Pendapat Van Apeldoorn ini
dapat dikatakan jalan tengah antara dua teori hukum, teori etis dan utilitis.
Aristoteles
Dalam bukunya "rhetorica" mencetuskan
teorinya bahwa, tujuan hukum menghendaki
keadilan semata-mata dan isi daripada hukum ditentukan oleh kesadaran etis
mengenai apa yang dikatakan adil dan apa yang tidak adil.
Menurut teori
ini hukum mempunyai tugas suci
& luhur, ialah keadilan dengan memberikan kepada tiap-tiap orang apa yang
berhak ia terima yang memerlukan peraturan tersendiri bagi tiap-tiap kasus.
Oleh karenanya hukum harus membuat apa yang dinamakan "Algemeene regels"

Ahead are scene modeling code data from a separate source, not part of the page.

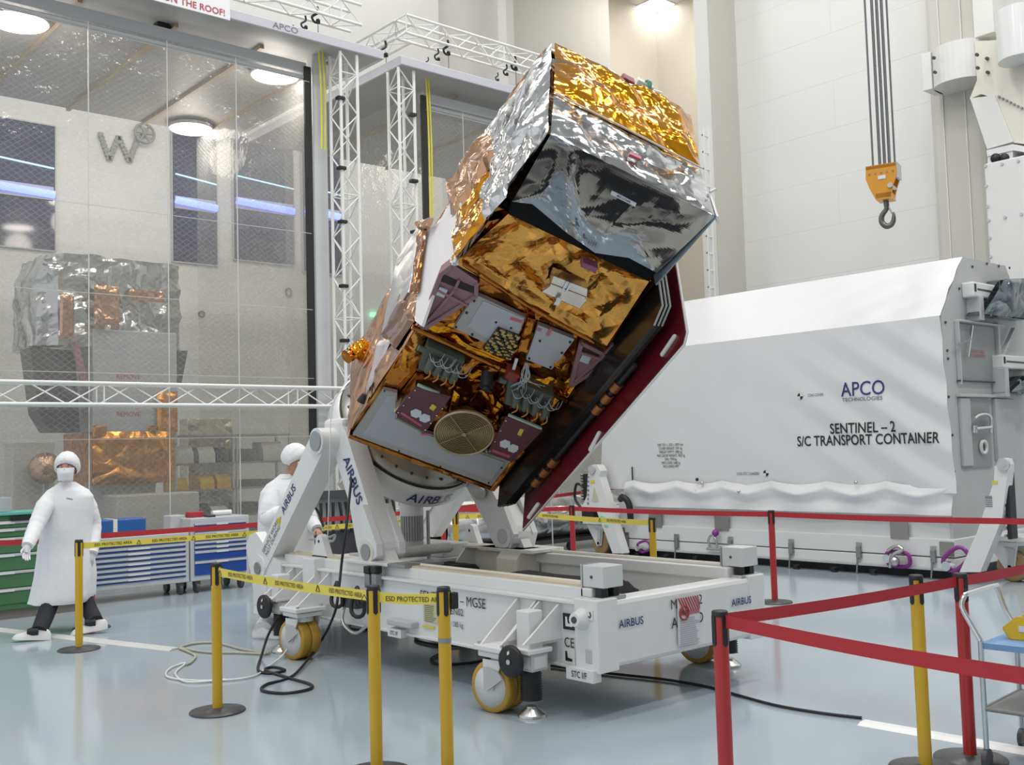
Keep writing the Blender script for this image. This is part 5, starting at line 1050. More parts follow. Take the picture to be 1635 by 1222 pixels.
a = at(1000, 800, 0, XC-.12); b = MB(); b.tube(smoothpath([a+V((0, .12, .02)), a+V((-.05, .02, .06)), a+V((-.03, -.08, -.05)), a+V((0, -.08, -.35))]), .05); tp(b, 'black_hose', BLACK, tc)
for q in ((1113, 766), (1112, 785), (1121, 772), (1367, 771), (1180, 785)): a = at(*q, 0, XC-.10); b = MB(); b.ball(a, .025); tp(b, 'snap_button', BLACK if q[0] == 1113 else STEEL, cv)
# ------------------------------------------------------------------ the two lifting jacks
def liftjack(P, q_arm, q_hole, q_mot, label, wheelq, sgn, xpl):
    """white A-shaped lifting arm with black screw column and caster"""
    A = [at(*q, 0, xpl) for q in q_arm]; t = thing('lifting_jack', label, 'jack', (xpl, sum(p.y for p in A)/len(A), 0), 'lifting jacks of the container')
    b = MB(); b.prism(A, (.16, 0, 0)); pl_ = tp(b, 'arm_plate', WHITE, t)
    c = at(*q_hole, 0, xpl-.004); b = MB(); b.cyl(c, c+V((-.03, 0, 0)), .07, n=18); b.cyl(c+V((-.03, 0, 0)), c+V((-.034, 0, 0)), .03, n=14); tp(b, 'eye', LGREY, pl_)
    a, c = at(*q_mot[0], 0, xpl+.06), at(*q_mot[1], 0, xpl+.06); b = MB(); b.bbox(xpl+.06, xpl+.24, min(a.y, c.y), max(a.y, c.y), min(a.z, c.z), max(a.z, c.z), .015); co_ = tp(b, 'screw_column', BLACK, t)
    b = MB(); n_ = 9
    for k in range(n_): b.cyl((xpl+.07, (a.y if sgn > 0 else max(a.y, c.y)), a.z+(c.z-a.z)*(k+.5)/n_), (xpl+.02, (a.y if sgn > 0 else max(a.y, c.y)), a.z+(c.z-a.z)*(k+.5)/n_), .016, n=8)
    tp(b, 'column_bolts', STEEL, co_)
    w = at(*wheelq, 2, 0); w.z = .17; x, y = w.x, w.y
    b = MB(); b.bbox(x-.22, x+.2, y-.26, y+.26, .47, .53, .01); b.cyl((x, y, .41), (x, y, .48), .12, n=20); tp(b, 'caster_table', WHITE, t)
    for s in (-1, 1): b = MB(); b.prism([(x+s*.13, y+.26, .45), (x+s*.13, y-.1, .45), (x+s*.13, y-.05, .14), (x+s*.13, y+.04, .12)], (.014, 0, 0)); tp(b, 'fork_arm', WHITE, t)
    b = MB(); b.prism([(x-.15, y+.06, .40), (x-.15, y+.0, .36), (x-.15, y+.02, .15), (x-.15, y-.04, .17), (x-.15, y-.07, .38)], (.012, 0, 0)); tp(b, 'brake_lever', LGREY, t)
    for s in (-1, 1):
        o = V((x+s*.055, y, .17)); b = MB(); b.lathe(o-V((.045, 0, 0)), (1, 0, 0), [(0, .12), (0, .155), (.01, .17), (.08, .17), (.09, .155), (.09, .12)], 32); ww = tp(b, 'wheel', mat('tan_tyre', (.36, .24, .11), .45), t)
        b = MB(); b.cyl(o-V((.04, 0, 0)), o+V((.04, 0, 0)), .125, n=26); tp(b, 'wheel_hub', mat('navy_wheel_hub', (.015, .02, .08), .4), ww)
    b = MB(); b.cyl((x-.15, y, .17), (x+.15, y, .17), .025, n=12); tp(b, 'axle', STEEL, t)
    return t, pl_
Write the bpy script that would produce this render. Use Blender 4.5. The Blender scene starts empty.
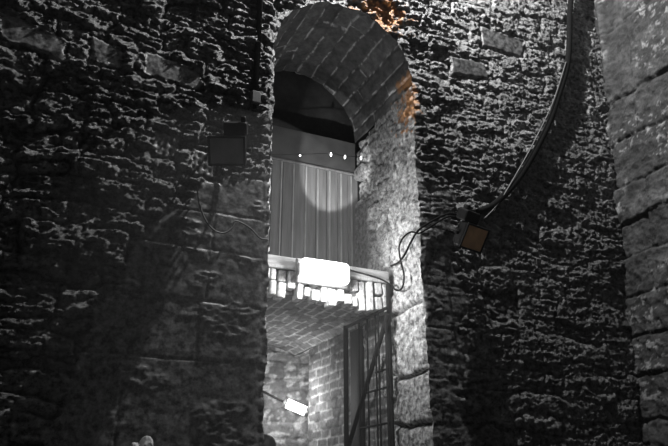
import bpy, bmesh, math, random
import numpy as np
from mathutils import Vector, Matrix

S = bpy.context.scene
COL = S.collection
R = math.radians

# ------------------------------------------------------------------ camera
FOC = 690.0
PITCH, HEAD = R(21.8), R(65.0)
CAM = np.array([0.0, -4.04, 1.3])
FW = np.array([math.cos(PITCH)*math.cos(HEAD), math.cos(PITCH)*math.sin(HEAD), math.sin(PITCH)])
RT = np.array([math.sin(HEAD), -math.cos(HEAD), 0.0])
UP = np.cross(RT, FW)
cd = bpy.data.cameras.new('camera')
cam = bpy.data.objects.new('camera', cd); COL.objects.link(cam)
cd.sensor_width = 36.0
cd.lens = FOC/668.0*36.0
cd.clip_start = 0.05
m = Matrix((RT, UP, -FW)).transposed().to_4x4()
m.translation = Vector(CAM)
cam.matrix_world = m
S.camera = cam

# ------------------------------------------------------------------ world, exposure, the big lights
S.view_settings.view_transform = 'Standard'
S.view_settings.look = 'None'
S.view_settings.exposure = 0.0
S.view_settings.gamma = 1.0
S.view_settings.use_curve_mapping = False
w = bpy.data.worlds.new('world'); S.world = w
w.use_nodes = True
w.node_tree.nodes['Background'].inputs[0].default_value = (1, 1, 1, 1)
w.node_tree.nodes['Background'].inputs[1].default_value = 0.001
S.cycles.volume_step_rate = 1.0
S.cycles.volume_max_steps = 256
S.cycles.max_bounces = 6
S.cycles.volume_bounces = 0
S.cycles.sample_clamp_indirect = 4.0


def ray(x, y):
    return FW + RT*(x-334)/FOC - UP*(y-223)/FOC


def at(x, y, axis, v):
    """the place where the sight line of a measured point meets the plane axis = v"""
    d = ray(x, y)
    return CAM + d*((v-CAM[axis])/d[axis])


def light(name, kind, loc, power, radius=0.05, target=None, angle=60, blend=0.3, color=(1, 1, 1)):
    l = bpy.data.lights.new(name, kind)
    l.energy = power; l.color = color
    l.shadow_soft_size = radius
    if kind == 'SPOT':
        l.spot_size = R(angle); l.spot_blend = blend
    o = bpy.data.objects.new(name, l); COL.objects.link(o)
    o.location = loc
    if target is not None:
        o.rotation_euler = (Vector(target)-Vector(loc)).to_track_quat('-Z', 'Y').to_euler()
    return o


# floodlight high on the wall over the arch, raking the masonry
KEY = light('flood_light', 'POINT', (2.42, -0.52, 6.40), 610, 0.03)
LAMP_NEAR = light('bulkhead_glow', 'POINT', (1.99, 0.22, 2.77), 27, 0.05)
LAMP_TOP = light('bulkhead_top_glow', 'POINT', (1.99, 0.36, 2.985), 6.5, 0.03)
LAMP_FAR = light('tube_glow', 'POINT', (2.30, 1.98, 2.14), 12, 0.05)
ADDED_SPOT = light('added_disc_spot', 'SPOT', (1.99, 0.36, 2.985), 75, 0.01, tuple(at(336, 163, 1, 1.08)), 31, 0.3)  # added spot imitating a round flare glow on the boards; no such fitting

HAZE_DENSITY = 0.0015


# ------------------------------------------------------------------ helpers
def sm(a, b, x):
    t = np.clip((x-a)/(b-a), 0, 1)
    return t*t*(3-2*t)


def noise(x, y, seed=0):
    rng = np.random.RandomState(seed)
    p = rng.permutation(256); p = np.concatenate([p, p, p])
    ga = rng.rand(256)*2*np.pi
    x = np.asarray(x, float); y = np.asarray(y, float)
    xi = np.floor(x).astype(int); yi = np.floor(y).astype(int)
    xf = x-xi; yf = y-yi
    u = xf**3*(xf*(xf*6-15)+10); v = yf**3*(yf*(yf*6-15)+10)
    def g(i, j):
        h = p[p[(xi+i) & 255]+((yi+j) & 255)]
        a = ga[h]
        return np.cos(a)*(xf-i)+np.sin(a)*(yf-j)
    return ((1-u)*(1-v)*g(0, 0)+u*(1-v)*g(1, 0)+(1-u)*v*g(0, 1)+u*v*g(1, 1))*1.5


def fbm(x, y, o=4, seed=0, gain=0.5):
    s = 0; a = 1.0
    for k in range(o):
        s = s + a*noise(x*2**k+k*7.3, y*2**k-k*3.1, seed+k); a *= gain
    return s


def ridge(x, y, o=4, seed=0, gain=0.55):
    s = 0; a = 1.0
    for k in range(o):
        s = s + a*(1-2*np.abs(noise(x*2**k+k*5.7, y*2**k+k*2.9, seed+k))); a *= gain
    return s*0.5


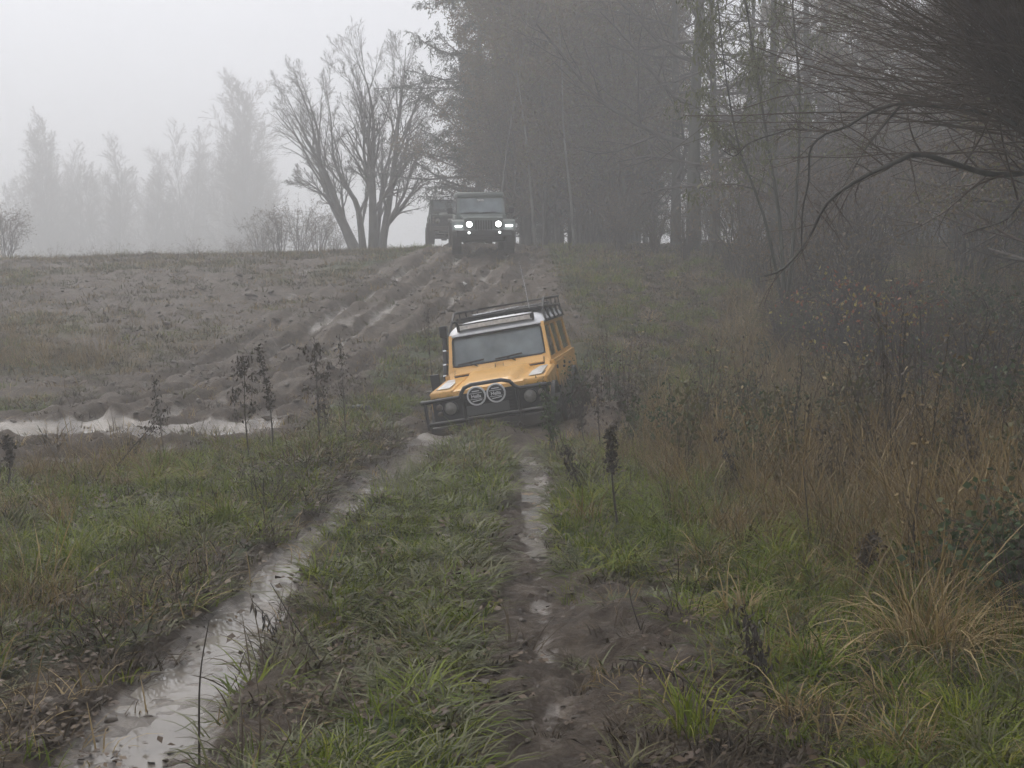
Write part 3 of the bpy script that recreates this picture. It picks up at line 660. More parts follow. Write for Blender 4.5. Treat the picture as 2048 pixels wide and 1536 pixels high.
    for t in (1.06, 1.24, 1.40, 1.60):
        P0 = Vector(pts[2]).lerp(Vector(pts[3]), .1) if t < 1.1 else (Vector(pts[3]).lerp(Vector(pts[4]), (t-1.2)/.2) if t <= 1.4 else Vector(pts[4]).lerp(Vector(pts[5]), (t-1.4)/.34))
        MB().tube([P0-Vector((0, .003, .010)), P0+Vector((0, .003, .010))], .045, 12).build("clamp", M_CHROME, so)
    mi = MB().box(-1.03, -.89, .56, .61, 1.06, 1.30, .015); mi.tube([(-.80, .66, 1.12), (-.92, .60, 1.15)], .012, 6); mi.build("mirror", M_TRIM, root)
    # roof rack
    ra = MB(); zf, zt = 2.0, 2.13; x0, y0, y1 = .70, 1.22, 3.55
    for z, rr in ((zf, .022), (zt, .020)):
        P = [(-x0, y0, z), (x0, y0, z), (x0, y1, z), (-x0, y1, z)]
        if z == zt: ra.tube([(-x0, y0+.28, zt), (-x0, y1, zt), (x0, y1, zt), (x0, y0+.28, zt)], rr, 6)
        else: ra.tube(P, rr, 6, closed=True)
    for s in (-1, 1):
        ra.tube([(s*x0, y0, zf), (s*x0, y0+.28, zt)], .022, 6)
        for y in (1.9, 2.45, 3.0, 3.5):
            ra.tube([(s*x0, y, zf), (s*x0, y, zt)], .012, 6)
        for y in (1.05, 1.6, 2.2, 2.8, 3.4): ra.tube([(s*.70, max(y, 1.24), zf), (s*.715, max(y-.02, 1.15), 1.94), (s*.742, y, 1.80)], .021, 6)
    for y in [1.36+.155*k for k in range(14)]: ra.tube([(-x0, y, zf), (x0, y, zf)], .017, 6)
    for x in (-.56, -.42, -.28, -.14, 0, .14, .28, .42, .56): ra.tube([(x, y0, zf-.012), (x, y1, zf-.012)], .014, 6)
    ra.tube([(-.62, 1.3, zf+.03), (.55, 3.4, zf+.05)], .014, 6); ra.tube([(.62, 1.3, zf+.03), (-.55, 3.4, zf+.05)], .014, 6)
    ro = ra.build("roof_rack", M_TRIM, root, True)
    MB().box(-.66, .66, 1.34, 3.5, zf+.022, zf+.034).build("rack_floor", M_TRIM, ro)
    for (a, c, rr) in (((-.45, 1.6, zf+.05), (.15, 2.6, zf+.06), .02), ((.05, 1.7, zf+.05), (.60, 2.9, zf+.06), .018)): MB().tube([a, c], rr, 8).build("stowed_pole", M_CHROME, ro)
    lb = MB().box(-.56, .56, 0.93, 1.02, 1.875, 1.955, .01)
    for x in (-.57, .57): lb.box(x-.012, x+.012, 0.92, 1.03, 1.845, 1.96)
    lo = lb.build("light_bar", M_TRIM, root); MB().box(-.535, .535, 0.917, 0.928, 1.875, 1.935).build("lens", M_BARL, lo); MB().box(-.55, -.18, 0.935, 1.01, 1.947, 1.953).build("top_strip", M_WHITE, lo)
    MB().tube([(.50, 1.25, 1.96), (.49, 1.27, 2.3), (.46, 1.30, 2.75)], [.006, .004, .003], 6).build("antenna", M_CHROME, root)
    MB().box(.55, .80, 3.63, 3.68, .35, .72).build("mud_flap", M_TRIM, root)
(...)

(peraturan/ ketentuan-ketentuan umum). Peraturan ini diperlukan oleh masyarakat
teratur demi kepentingan kepastian hukum, meskipun pada suatu waktu dapat
menimbulkan ketidakadilan.
Berdasarkan
peraturan-peraturan umum pada kasus-kasus tertentu hakim diberi wewenang untuk
memberikan keputusan. Jadi penerapan peraturan umum pada kasus-kasus yang
konkret diserahkan pada hakim, maka dari itu tiap-tiap peraturan umum harus
disusun sedemikian rupa sehingga hakim dapat/ diberi kesempatan untuk melakukan
penafsiran di pengadilan.
Teori Etis
Teori yang mengajarkan
bahwa hukum itu semata-mata menghendaki keadilan. Menurut teori etis, isi hukum
semata-mata harus ditentukan oleh kesadaran etis mengenai apa yang adil dan apa
yang tidak adil.
Teori Utilitis (Bentham)
Jeremy Bentham dalam
bukunya “Introduction to the morals and legislation” berpendapat bahwa hukum bertujuan
untuk mewujudkan semata-mata apa yang berfaedah bagi orang.
Menurut teori utilitis,
tujuan hukum ialah menjamin adanya kebahagiaan sebanyak-banyaknya pada orang
sebanyak-banyaknya. Kepastian melalui hukum bagi perseorangan merupakan
merupakan tujuan utama daripada hukum.
Dari
beberapa pendapat di atas dapat ditarik kesimpulan bahwa tujuan hukum sebagai
alat pengendalian masyarakat agar tidak melakukan penyimpangan. Dan selain itu
hukum bertujuan menjamin adanya kepastian hukum dalam masyarakat dan hukum itu
harus bersendikan pada keadilan, yaitu asas-asas keadilan dari masyarakat itu.
Sumber-sumber Hukum
Segala apa
saja yang menimbulkan aturan-aturan yang mempunyai kekuatan-kekuatan yang
memaksa, yakni aturan-aturan yang jika dilanggar mengakibatkan sanksi yang
tegas dan nyata merupakan pengertian sumber hukum secara umum.
·
Pengertian Sumber Hukum menurut
perspektif sosiologis adalah
faktor-faktor yang benar-benar menyebabkan hukum benar-benar berlaku. Faktor-faktor
tersebut ialah fakta-fakta dan keadaan-keadaan yang menjadi tuntutan sosial untuk
menciptakan hukum.
·
Pengertian Sumber Hukum dari sudut
pandang filsufis yaitu
dalam arti mengenai keadilan yang merupakan esensi hukum. Oleh karena itu
berdasarkan pengertian sumber hukum ini, sumber hukum menetapkan kriterium
untuk menguji apakah hukum yang berlaku sudah mencerminkan keadilan dan
fairness. Sejak didirikannya mazhab historis terdapat pandangan bahwa sumber
esensi hukum adalah kesadaran sosial akan hukum. Dengan demikian sumber hukum
menyangkut faktor-faktor politik, ekonomi, budaya dan sosial.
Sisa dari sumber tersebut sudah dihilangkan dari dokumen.